In this case, the government recommends a very substantial sentence reduction, and I share the government's view that a reduction of sentence to 76 months fairly reflects the substantial assistance provided by the defendant. Accordingly, I will reduce defendant's sentence to 76 months.

The government's motion to reduce sentence based on substantial assistance is granted, and defendant William J. Emanuel's sentence of imprisonment is hereby reduced from 151 months to 76 months.

NOTES

[1] Fed.R.Crim.P. 35(b) provides:

Correction of Sentence for Changed Circumstances.
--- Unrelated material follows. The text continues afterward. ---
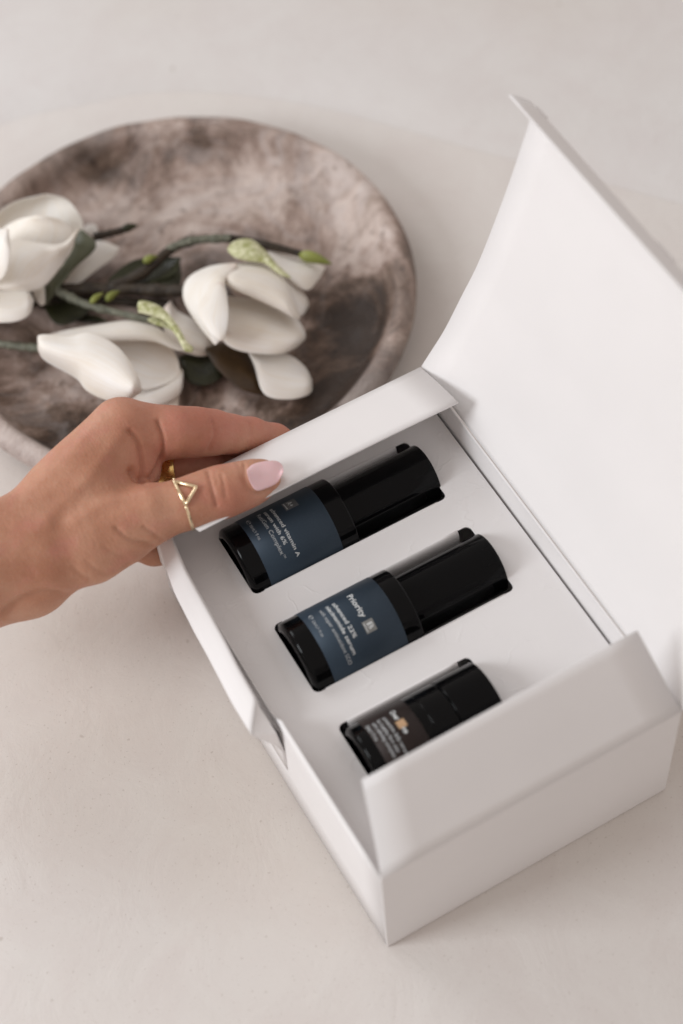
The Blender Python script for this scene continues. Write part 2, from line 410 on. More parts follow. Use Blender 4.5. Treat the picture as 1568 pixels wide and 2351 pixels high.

The court, on motion of the Government, may within one year after the imposition of a sentence, lower a sentence to reflect a defendant's subsequent, substantial assistance in the investigation or prosecution of another person who has committed an offense, in accordance with the guidelines and policy statements issued by the Sentencing Commission pursuant to section 994 of title 28, United States Code. The court's authority to lower a sentence under this subdivision includes the authority to lower such sentence to a level below that established by statute as a minimum sentence.

[2] United States Sentencing Commission Guideline § 5K1.1 provides:

Substantial Assistance to Authorities (Policy Statement)

Upon motion of the government stating that the defendant has provided substantial assistance in the investigation or prosecution of another person who has committed an offense, the court may depart from the guidelines.

(a) The appropriate reduction shall be determined by the court for reasons stated that may include, but are not limited to, consideration of the following:

(1) the court's evaluation of the significance and usefulness of the defendant's assistance, taking into consideration the government's evaluation of the assistance rendered;

(2) the truthfulness, completeness, and reliability of any information or testimony provided by the defendant;

(3) the nature and extent of the defendant's assistance;

(4) any injury suffered, or any danger or risk of injury to the defendant or his family resulting from his assistance;

(5) the timeliness of the defendant's assistance.